## GOAL
Answer with one number: the count of lines in the listing below that hold the word "bglyph".

## DATASET SECTION

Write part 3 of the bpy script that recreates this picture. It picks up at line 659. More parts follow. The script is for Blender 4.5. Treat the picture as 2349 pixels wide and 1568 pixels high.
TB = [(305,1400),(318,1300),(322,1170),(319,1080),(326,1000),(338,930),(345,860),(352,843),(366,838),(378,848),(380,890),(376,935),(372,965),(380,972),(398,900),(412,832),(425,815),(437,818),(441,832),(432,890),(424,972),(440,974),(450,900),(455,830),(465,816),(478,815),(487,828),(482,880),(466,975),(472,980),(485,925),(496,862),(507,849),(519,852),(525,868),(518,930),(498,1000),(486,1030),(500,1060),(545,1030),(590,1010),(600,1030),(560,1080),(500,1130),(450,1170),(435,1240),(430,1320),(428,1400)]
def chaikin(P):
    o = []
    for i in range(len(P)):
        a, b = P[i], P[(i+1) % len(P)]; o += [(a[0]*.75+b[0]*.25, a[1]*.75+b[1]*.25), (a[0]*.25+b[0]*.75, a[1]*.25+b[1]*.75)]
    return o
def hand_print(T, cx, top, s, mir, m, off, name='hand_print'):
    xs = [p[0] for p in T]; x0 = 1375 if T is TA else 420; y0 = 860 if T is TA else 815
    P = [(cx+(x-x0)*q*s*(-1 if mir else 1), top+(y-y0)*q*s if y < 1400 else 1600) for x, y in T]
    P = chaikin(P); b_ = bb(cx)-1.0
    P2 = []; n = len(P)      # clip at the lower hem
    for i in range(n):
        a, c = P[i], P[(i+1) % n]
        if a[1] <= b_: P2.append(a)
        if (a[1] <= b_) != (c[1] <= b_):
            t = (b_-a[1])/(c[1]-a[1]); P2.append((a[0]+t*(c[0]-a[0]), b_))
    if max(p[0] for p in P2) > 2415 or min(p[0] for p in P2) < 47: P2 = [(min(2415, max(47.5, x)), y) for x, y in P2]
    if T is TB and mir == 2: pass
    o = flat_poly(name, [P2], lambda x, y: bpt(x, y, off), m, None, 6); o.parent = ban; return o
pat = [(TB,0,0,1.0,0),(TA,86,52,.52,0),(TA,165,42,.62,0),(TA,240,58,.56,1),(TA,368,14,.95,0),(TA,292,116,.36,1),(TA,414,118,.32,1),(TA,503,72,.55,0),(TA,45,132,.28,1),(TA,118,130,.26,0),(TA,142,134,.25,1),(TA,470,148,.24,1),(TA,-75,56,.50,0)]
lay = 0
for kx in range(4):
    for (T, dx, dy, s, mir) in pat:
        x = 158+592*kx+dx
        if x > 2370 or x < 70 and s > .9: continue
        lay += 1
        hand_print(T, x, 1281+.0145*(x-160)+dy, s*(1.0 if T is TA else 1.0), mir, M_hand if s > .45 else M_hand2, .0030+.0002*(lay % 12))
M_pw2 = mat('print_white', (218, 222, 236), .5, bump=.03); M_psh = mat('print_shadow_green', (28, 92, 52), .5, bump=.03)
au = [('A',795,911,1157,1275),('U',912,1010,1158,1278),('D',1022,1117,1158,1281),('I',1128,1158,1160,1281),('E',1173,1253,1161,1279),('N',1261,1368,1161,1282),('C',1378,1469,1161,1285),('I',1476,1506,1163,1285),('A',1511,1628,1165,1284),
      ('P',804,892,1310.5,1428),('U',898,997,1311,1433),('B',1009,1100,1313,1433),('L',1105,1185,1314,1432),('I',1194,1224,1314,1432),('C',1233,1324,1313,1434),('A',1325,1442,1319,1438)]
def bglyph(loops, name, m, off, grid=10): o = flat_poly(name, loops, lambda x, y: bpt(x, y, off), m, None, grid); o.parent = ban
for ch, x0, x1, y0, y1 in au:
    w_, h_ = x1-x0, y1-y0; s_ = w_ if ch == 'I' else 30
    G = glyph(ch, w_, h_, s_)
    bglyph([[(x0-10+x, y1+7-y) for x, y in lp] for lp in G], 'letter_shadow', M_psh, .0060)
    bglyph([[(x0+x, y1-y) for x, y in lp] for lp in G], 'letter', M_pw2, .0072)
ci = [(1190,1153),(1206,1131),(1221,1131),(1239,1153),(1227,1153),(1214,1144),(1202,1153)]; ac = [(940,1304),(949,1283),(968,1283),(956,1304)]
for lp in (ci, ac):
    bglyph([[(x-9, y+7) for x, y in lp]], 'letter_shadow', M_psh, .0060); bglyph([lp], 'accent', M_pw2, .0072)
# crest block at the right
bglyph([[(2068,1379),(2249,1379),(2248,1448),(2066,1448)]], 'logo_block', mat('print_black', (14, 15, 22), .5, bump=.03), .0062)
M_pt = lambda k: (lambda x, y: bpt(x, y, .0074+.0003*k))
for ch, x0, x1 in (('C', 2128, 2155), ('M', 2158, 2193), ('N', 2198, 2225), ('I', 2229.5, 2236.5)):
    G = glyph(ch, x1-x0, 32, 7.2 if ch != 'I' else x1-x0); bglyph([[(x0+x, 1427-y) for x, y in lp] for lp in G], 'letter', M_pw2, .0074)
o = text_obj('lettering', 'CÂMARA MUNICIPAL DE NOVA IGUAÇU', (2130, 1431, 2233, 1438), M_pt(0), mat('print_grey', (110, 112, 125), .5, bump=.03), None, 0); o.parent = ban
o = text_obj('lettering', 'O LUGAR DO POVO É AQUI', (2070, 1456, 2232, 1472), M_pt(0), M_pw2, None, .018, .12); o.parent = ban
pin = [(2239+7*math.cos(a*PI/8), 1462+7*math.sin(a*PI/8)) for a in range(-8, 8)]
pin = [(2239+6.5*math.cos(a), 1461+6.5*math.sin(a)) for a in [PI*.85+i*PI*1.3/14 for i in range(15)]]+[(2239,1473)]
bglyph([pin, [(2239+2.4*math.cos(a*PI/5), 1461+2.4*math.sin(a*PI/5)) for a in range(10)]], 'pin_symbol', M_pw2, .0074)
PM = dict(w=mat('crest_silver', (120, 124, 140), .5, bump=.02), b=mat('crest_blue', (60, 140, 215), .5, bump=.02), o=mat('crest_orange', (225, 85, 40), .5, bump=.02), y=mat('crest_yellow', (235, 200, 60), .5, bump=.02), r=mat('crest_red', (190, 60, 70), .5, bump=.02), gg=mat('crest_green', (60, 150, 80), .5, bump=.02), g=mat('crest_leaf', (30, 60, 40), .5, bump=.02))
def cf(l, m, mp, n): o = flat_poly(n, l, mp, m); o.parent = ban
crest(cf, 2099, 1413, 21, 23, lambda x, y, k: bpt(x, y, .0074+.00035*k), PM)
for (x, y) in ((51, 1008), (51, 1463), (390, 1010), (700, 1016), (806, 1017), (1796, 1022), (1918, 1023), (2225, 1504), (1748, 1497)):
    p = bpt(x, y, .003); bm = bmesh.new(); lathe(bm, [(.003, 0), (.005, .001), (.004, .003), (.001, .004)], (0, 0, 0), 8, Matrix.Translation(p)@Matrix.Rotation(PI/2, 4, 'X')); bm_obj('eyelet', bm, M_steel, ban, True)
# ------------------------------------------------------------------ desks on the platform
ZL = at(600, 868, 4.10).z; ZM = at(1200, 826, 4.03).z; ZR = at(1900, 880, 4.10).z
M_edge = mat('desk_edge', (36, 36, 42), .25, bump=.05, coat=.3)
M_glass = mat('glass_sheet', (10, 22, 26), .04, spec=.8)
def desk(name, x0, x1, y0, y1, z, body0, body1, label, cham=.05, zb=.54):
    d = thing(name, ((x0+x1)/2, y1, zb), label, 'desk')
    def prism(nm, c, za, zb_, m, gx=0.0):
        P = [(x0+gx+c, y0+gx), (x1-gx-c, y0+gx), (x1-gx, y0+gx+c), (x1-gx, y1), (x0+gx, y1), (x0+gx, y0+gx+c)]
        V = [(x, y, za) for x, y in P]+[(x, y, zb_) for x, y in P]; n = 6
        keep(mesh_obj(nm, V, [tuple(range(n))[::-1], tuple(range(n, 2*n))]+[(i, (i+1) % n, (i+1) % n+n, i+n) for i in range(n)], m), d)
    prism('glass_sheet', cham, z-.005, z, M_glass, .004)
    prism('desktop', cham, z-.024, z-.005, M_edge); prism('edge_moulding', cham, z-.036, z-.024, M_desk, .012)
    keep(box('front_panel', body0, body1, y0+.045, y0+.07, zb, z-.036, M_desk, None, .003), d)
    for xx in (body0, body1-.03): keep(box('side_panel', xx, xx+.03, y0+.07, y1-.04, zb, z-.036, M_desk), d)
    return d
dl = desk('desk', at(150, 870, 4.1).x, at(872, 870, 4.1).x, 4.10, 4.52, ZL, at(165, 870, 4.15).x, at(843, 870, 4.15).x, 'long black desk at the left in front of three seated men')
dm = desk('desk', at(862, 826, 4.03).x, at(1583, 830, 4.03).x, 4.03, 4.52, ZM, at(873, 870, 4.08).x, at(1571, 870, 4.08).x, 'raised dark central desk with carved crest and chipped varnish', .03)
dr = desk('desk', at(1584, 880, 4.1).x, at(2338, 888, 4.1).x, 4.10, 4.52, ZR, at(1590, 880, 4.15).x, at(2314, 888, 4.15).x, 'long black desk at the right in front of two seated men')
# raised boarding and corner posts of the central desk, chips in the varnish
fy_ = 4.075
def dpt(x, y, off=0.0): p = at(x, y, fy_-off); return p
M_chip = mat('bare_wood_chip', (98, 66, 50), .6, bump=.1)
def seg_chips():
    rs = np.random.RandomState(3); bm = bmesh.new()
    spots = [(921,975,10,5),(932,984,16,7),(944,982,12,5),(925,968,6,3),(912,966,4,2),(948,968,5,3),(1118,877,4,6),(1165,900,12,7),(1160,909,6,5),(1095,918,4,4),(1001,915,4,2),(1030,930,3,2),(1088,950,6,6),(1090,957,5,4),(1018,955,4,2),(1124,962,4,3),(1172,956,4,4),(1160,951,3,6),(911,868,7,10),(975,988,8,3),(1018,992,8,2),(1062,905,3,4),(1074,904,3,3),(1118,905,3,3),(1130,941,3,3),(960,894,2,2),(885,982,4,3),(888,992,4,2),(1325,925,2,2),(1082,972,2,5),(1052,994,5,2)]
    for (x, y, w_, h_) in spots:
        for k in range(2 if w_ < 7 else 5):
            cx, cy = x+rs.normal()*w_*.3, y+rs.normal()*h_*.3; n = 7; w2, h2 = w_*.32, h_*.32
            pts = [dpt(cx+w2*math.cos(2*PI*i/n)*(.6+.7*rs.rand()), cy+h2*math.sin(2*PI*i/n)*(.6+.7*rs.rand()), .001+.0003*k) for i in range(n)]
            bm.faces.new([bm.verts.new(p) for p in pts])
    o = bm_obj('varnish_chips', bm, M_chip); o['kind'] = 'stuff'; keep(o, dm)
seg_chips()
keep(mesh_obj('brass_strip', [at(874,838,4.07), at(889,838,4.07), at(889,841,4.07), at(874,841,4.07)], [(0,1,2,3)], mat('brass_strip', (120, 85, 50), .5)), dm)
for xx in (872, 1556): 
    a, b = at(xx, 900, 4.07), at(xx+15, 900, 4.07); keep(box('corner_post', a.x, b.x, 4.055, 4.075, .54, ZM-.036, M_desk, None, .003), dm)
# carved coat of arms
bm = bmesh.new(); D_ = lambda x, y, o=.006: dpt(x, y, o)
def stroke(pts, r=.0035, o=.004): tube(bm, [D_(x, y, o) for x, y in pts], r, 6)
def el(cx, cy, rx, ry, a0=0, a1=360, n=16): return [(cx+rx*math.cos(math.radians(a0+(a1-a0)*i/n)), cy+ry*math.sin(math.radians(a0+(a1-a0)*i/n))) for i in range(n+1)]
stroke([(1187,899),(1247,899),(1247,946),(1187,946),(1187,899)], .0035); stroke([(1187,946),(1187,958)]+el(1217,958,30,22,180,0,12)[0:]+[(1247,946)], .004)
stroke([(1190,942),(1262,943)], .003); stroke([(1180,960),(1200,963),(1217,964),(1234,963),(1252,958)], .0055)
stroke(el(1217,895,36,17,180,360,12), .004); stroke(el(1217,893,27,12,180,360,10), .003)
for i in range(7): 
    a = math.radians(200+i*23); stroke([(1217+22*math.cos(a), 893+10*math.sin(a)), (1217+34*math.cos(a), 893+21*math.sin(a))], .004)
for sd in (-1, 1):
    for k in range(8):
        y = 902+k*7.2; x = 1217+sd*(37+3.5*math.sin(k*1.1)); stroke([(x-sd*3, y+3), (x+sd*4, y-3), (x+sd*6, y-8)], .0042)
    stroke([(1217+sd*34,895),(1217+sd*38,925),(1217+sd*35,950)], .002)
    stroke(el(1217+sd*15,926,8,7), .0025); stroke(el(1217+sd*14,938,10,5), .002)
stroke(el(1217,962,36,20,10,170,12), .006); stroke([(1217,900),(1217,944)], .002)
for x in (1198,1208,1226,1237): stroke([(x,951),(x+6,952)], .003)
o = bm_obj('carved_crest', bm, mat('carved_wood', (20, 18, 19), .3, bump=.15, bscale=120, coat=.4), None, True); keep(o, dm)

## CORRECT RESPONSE
7